Eglises d'Asie – Chine
Yunnan : la « sinisation » d’une mosquée provoque des tensions entre la police et l’ethnie Hui
Publié le 01/06/2023
Des tensions avec la police ont éclaté le week-end dernier dans une ville du sud-ouest de la Chine, quand des membres de la communauté musulmane locale ont tenté d’empêcher la démolition du dôme d’une mosquée de style arabe. Les autorités locales ont ordonné de le reconstruire dans un style chinois, ce qui a provoqué de vives réactions de la part de la communauté musulmane. La police antiémeute a encerclé le bâtiment après l’organisation d’une manifestation.
Selon des sources locales, l’idée de changer l’aspect de la mosquée fait partie d’un programme national destiné à renforcer le contrôle sur les groupes religieux, dont les chrétiens, via une politique de « sinisation ». La mosquée de Najiaying, où les faits se sont produits, se trouve à Nagu, une ville du canton de Tonghai, dans la province du Yunnan (dans une région où vivent de nombreux membres de l’ethnie Hui, majoritairement musulmane).
Dès le samedi 27 mai, des manifestants ont tenté d’empêcher les travaux de démolition en restant sur place jour et nuit avec des pancartes. Des vidéos montrent la police intervenant avec des boucliers antiémeutes afin de bloquer l’accès à la mosquée, et des manifestants jetant des pierres. Certains sont parvenus à forcer le barrage et arracher les échafaudages, installés avant le début des travaux. Le lendemain, des renforts sont arrivés et des véhicules de police ont entouré le lieu de culte.
Près d’un million de musulmans ouïgours et kazakhs envoyés dans des camps
Ce dernier remonte au XIIIe siècle et était construit à l’origine dans le style d’un temple chinois. Le bâtiment actuel résulte d’une rénovation entreprise en 2004, quand un dôme de style arabe et quatre minarets ont été ajoutés. La mosquée peut accueillir jusqu’à 3 000 personnes. Les autorités locales cherchent à restaurer le style chinois d’origine dans le cadre de la politique de « sinisation » des lieux de culte et des religions.
Selon le Washington Post, le conflit remonte à une décision de justice en 2020, selon laquelle une partie du bâtiment est considérée comme illégale. Face aux protestations, les autorités locales ont demandé aux manifestants de se rendre à la police avant le 6 juin afin de bénéficier de sanctions allégées. Dans la ville, la police aurait également déployé des véhicules équipés de brouilleurs de téléphones portables, afin de couper ou limiter toutes les communications dans le quartier. Les vidéos et informations sur la manifestation ont aussi été censurées sur les réseaux sociaux chinois. Ainsi, les recherches sur la mosquée de Najiaying n’aboutissent à aucun résultat sur Weibo, un réseau populaire semblable à Twitter.

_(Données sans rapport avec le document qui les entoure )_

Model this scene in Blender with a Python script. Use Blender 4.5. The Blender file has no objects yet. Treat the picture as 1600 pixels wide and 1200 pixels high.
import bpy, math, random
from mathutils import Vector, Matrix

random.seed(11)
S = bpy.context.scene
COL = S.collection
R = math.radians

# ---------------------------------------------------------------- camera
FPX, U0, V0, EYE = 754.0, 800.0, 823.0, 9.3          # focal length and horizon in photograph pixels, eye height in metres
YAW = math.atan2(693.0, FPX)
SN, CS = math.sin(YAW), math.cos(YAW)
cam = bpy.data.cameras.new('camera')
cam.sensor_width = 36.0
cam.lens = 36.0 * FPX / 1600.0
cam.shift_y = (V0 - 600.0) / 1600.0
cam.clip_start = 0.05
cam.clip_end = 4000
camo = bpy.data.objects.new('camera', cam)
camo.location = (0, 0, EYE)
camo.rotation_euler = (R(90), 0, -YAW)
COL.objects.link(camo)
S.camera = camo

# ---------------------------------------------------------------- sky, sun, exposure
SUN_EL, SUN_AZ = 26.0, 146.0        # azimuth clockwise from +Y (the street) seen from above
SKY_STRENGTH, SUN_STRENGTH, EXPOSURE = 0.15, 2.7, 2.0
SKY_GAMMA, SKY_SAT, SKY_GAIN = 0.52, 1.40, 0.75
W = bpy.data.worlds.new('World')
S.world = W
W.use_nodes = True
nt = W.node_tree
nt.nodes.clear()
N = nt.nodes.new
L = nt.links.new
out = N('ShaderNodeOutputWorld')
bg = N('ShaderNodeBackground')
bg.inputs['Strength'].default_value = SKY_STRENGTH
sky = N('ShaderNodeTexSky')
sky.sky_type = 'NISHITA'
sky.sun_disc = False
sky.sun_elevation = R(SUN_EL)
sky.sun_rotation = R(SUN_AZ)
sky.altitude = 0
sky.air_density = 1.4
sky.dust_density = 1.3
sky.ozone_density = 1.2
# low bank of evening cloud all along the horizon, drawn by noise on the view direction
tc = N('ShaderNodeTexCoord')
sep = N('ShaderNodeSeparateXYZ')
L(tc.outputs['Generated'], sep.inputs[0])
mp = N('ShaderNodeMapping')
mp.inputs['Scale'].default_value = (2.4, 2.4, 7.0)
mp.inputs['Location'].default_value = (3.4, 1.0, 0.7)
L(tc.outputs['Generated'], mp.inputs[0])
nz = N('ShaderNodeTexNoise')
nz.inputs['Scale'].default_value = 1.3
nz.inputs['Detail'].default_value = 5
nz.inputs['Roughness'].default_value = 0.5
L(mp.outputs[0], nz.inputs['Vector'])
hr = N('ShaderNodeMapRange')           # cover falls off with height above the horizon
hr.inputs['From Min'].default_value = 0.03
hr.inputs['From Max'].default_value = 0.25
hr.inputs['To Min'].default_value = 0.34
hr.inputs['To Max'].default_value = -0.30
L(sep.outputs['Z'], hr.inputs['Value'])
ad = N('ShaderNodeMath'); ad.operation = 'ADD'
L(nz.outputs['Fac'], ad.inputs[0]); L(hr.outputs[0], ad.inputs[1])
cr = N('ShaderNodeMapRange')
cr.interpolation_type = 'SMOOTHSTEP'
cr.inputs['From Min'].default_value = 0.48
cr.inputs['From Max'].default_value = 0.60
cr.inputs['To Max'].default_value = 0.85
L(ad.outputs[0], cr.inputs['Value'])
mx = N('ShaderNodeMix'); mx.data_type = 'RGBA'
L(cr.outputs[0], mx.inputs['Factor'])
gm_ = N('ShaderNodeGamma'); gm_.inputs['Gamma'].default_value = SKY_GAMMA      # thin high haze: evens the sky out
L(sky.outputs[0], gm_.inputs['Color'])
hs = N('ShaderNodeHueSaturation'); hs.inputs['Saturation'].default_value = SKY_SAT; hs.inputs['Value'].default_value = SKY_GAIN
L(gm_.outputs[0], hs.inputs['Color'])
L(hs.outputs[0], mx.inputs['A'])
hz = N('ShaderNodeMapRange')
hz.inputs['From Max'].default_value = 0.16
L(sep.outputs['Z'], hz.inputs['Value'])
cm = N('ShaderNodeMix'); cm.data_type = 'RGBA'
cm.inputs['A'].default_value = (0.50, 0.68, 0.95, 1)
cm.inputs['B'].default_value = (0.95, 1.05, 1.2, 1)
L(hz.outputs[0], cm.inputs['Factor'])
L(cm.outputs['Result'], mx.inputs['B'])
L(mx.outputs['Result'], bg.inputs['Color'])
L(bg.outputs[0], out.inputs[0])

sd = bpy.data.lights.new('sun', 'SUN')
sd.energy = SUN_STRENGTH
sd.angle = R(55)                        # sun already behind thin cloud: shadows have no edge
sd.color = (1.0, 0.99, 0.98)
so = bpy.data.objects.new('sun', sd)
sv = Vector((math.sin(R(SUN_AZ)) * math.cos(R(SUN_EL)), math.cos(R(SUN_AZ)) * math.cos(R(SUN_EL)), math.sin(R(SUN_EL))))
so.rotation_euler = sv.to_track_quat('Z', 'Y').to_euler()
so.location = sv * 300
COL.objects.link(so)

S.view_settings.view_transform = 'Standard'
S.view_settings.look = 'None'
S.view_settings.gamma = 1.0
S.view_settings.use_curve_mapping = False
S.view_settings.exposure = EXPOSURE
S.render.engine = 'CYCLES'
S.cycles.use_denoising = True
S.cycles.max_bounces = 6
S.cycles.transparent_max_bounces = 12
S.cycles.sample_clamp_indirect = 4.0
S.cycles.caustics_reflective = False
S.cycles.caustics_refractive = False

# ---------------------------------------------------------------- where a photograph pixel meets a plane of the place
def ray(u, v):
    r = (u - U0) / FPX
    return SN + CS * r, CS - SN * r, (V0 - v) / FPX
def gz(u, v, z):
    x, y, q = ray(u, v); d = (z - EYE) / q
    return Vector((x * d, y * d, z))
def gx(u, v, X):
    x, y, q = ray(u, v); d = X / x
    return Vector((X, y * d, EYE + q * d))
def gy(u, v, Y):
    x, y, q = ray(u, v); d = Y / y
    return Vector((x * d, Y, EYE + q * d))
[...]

Dans le cadre de la politique de sinisation mise en place depuis quelques années, les groupes religieux ont été ordonnés de soutenir l’idéologie du Parti communiste chinois, y compris les « pensées du président Xi Jinping » et les « valeurs fondamentales socialistes ». Par ailleurs, au cours des dernières années, Pékin a renforcé son contrôle au Xinjiang en envoyant près d’un million de musulmans chinois (selon les estimations), dont des membres des ethnies ouïgoures et kazakhes, dans des camps de rééducation. Les autorités chinoises ont nié l’existence de tels camps, affirmant que ces personnes ont été envoyées dans des écoles destinées à fournir des formations professionnelles et à lutter contre l’extrémisme islamique.